Non è un caso che le contraddizioni scaturite fin dalle origini della fotografia da un’inedita e irresistibile frenesia dello sguardo, contagiassero anche uomini interessati più alla scienza che alla trascendenza.
A tale proposito, mi piace ricordare un piemontese, il poliedrico casalese Francesco Negri, il quale, nel 1885 circa, ottenne una preziosissima Fotomicrografia del Bacillo di Koch, ma, quindici anni prima, non rinunciò a rappresentarsi in un Doppio autoritratto spiritista: un divertissement che già metteva in discussione l’eccessiva credibilità conferita all’immagine fotografica.
Cielo e Terra, corpo e spirito, verità e menzogna. E una sola protesi. Protesi che produrrà un numero infinito di fotografie in grado di trasportarci dall’Ottocento fino ai giorni nostri. Citerò pochi esempi, i miei preferiti, forse chiarificatori, certo opinabili e non esaustivi: La Luna di Rutherfurd (1865), Giove e Saturno di Prosper e Paul Henri (1887), Raggi X del corpo umano di Zhender (1896), i tagli innaturali degli Equivalenti di Stieglitz (1923-1931) e dell’Onda verticale di Minor White (1947), i mari “immobili” dei Seascape di Sugimoto (a partire dal 1980), le Costellazioni di Fontcuberta (1993), in realtà moscerini spiaccicati sul parabrezza della sua auto, o, sempre dell’autore spagnolo, gli Emogrammi (1998), ovvero piccole gocce di sangue prelevate dagli spettatori che, drasticamente ingrandite, assumono forme poetiche e simboliche.

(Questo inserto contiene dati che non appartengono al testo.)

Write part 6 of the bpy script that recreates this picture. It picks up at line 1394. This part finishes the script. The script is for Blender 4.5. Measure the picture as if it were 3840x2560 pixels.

E a questo personalissimo elenco aggiungerei pure l’intero lavoro di John Hilliard che sulla fotografia e sulla fotocamera intesa come strumento protesico e illusorio, continua a riflettere e impartire buoni insegnamenti.
Tanta è la strada percorsa nella storia della visione, ma qual è la meta finale?
Mi piace pensare che la risposta si trovi proprio nel quadro di Holbein. Che, non dimentichiamolo, è un ritratto: gli oggetti che circondano gli ambasciatori compaiono per raccontare realisticamente e metaforicamente la loro storia. E lo stesso vale per noi. Per quanto dispositivi, protesi, suggestioni ci portino lontano, alle soglie dell’impensabile, il vero scopo delle nostre ricerche è e resterà sempre quello di dare un senso alla nostra esistenza.